**EXERCISE REQUIREMENTS**
Count the lines in the data below where the string "from" occurs, please, and give the number alone.

### DATASET EXTRACT ###

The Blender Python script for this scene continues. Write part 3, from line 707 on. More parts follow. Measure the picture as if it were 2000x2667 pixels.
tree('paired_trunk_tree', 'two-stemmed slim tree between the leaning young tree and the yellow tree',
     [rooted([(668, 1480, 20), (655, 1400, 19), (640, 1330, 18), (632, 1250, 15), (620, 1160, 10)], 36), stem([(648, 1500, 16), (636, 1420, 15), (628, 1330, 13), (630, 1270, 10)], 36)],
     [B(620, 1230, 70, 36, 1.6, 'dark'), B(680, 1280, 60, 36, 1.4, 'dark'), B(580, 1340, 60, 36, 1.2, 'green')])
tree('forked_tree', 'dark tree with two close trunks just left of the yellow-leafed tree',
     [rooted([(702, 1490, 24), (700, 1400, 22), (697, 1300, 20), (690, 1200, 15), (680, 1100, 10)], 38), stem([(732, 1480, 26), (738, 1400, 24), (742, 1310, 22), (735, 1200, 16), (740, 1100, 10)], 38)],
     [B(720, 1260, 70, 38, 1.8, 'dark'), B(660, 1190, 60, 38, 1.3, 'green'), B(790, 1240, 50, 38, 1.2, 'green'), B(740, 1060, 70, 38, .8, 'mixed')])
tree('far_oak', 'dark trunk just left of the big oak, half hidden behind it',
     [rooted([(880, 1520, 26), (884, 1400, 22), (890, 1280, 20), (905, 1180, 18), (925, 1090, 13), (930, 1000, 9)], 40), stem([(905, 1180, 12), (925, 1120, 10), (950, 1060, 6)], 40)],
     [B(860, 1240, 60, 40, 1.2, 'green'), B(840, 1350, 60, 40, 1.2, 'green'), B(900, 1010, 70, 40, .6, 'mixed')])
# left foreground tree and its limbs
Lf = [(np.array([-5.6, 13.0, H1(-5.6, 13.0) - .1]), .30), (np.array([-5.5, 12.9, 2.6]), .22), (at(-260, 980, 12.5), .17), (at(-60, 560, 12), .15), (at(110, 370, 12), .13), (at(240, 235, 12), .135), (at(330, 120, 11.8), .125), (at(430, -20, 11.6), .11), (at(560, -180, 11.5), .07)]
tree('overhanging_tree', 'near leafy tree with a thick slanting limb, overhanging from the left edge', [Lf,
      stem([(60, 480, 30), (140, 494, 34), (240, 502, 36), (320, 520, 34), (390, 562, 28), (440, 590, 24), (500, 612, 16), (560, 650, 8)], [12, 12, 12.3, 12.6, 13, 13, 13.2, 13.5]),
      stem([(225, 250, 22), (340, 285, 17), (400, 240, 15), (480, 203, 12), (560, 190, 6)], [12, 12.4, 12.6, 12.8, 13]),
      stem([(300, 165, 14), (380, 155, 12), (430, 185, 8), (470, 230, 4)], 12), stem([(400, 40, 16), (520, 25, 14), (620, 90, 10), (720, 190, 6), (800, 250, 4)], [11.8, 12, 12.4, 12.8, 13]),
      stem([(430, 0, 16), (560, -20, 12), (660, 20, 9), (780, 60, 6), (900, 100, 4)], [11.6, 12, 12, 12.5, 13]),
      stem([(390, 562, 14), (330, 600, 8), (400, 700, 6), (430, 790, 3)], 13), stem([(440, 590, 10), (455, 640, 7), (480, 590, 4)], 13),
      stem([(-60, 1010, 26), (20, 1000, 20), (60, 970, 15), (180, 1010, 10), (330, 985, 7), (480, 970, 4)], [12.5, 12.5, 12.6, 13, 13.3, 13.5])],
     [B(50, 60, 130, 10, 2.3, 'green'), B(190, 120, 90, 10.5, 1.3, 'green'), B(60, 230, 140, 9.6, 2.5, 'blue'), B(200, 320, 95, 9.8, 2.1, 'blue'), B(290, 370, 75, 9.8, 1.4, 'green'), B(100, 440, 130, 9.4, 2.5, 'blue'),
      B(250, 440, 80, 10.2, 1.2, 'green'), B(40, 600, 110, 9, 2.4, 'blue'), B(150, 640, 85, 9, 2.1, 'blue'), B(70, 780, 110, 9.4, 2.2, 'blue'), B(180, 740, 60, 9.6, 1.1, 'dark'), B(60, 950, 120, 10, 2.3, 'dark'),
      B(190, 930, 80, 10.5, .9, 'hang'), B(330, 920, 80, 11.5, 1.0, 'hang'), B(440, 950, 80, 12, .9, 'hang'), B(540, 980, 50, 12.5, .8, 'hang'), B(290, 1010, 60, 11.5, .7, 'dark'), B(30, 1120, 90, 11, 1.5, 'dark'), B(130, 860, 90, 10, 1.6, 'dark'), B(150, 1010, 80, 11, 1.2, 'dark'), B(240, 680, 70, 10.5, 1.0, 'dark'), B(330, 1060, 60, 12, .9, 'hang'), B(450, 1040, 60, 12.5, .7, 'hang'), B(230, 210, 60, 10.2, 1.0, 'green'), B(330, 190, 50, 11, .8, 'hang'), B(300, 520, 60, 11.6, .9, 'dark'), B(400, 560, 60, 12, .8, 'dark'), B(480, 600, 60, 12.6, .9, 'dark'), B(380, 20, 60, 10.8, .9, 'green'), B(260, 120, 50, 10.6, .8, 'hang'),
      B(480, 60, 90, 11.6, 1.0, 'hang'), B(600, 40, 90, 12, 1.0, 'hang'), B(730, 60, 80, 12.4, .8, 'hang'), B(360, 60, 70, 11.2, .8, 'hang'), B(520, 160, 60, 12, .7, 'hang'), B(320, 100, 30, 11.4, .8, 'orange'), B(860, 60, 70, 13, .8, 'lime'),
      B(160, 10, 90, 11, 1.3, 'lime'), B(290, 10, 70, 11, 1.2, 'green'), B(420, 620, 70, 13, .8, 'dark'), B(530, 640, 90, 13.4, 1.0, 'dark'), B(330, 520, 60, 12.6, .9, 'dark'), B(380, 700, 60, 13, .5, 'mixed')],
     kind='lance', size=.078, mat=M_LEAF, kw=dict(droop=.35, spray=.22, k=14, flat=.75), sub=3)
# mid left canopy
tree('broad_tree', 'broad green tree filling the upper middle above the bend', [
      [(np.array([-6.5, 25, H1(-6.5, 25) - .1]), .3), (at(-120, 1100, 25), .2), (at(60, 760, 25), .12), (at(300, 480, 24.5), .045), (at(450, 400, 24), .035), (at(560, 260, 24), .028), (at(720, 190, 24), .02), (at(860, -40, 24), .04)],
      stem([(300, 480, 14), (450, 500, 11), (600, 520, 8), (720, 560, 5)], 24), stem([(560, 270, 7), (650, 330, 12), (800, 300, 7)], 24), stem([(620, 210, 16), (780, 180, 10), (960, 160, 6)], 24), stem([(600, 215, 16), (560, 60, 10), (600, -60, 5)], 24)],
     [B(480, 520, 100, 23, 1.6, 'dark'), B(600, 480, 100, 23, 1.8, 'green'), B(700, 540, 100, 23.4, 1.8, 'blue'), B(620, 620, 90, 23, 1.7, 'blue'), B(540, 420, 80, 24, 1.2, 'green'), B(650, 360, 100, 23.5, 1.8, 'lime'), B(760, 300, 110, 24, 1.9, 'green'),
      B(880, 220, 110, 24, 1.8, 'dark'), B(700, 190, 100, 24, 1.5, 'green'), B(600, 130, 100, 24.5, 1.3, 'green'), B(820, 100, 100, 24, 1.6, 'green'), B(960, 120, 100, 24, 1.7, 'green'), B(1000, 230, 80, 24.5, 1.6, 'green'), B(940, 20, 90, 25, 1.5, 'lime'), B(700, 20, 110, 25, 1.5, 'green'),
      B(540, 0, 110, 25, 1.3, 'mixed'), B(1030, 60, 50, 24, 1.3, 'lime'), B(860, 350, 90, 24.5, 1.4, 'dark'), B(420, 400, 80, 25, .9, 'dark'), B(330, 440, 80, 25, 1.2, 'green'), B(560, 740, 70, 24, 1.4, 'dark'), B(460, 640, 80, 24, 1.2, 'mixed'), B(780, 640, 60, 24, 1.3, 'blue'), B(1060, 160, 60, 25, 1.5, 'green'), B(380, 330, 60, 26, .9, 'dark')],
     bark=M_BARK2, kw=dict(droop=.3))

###

**REPLY**
2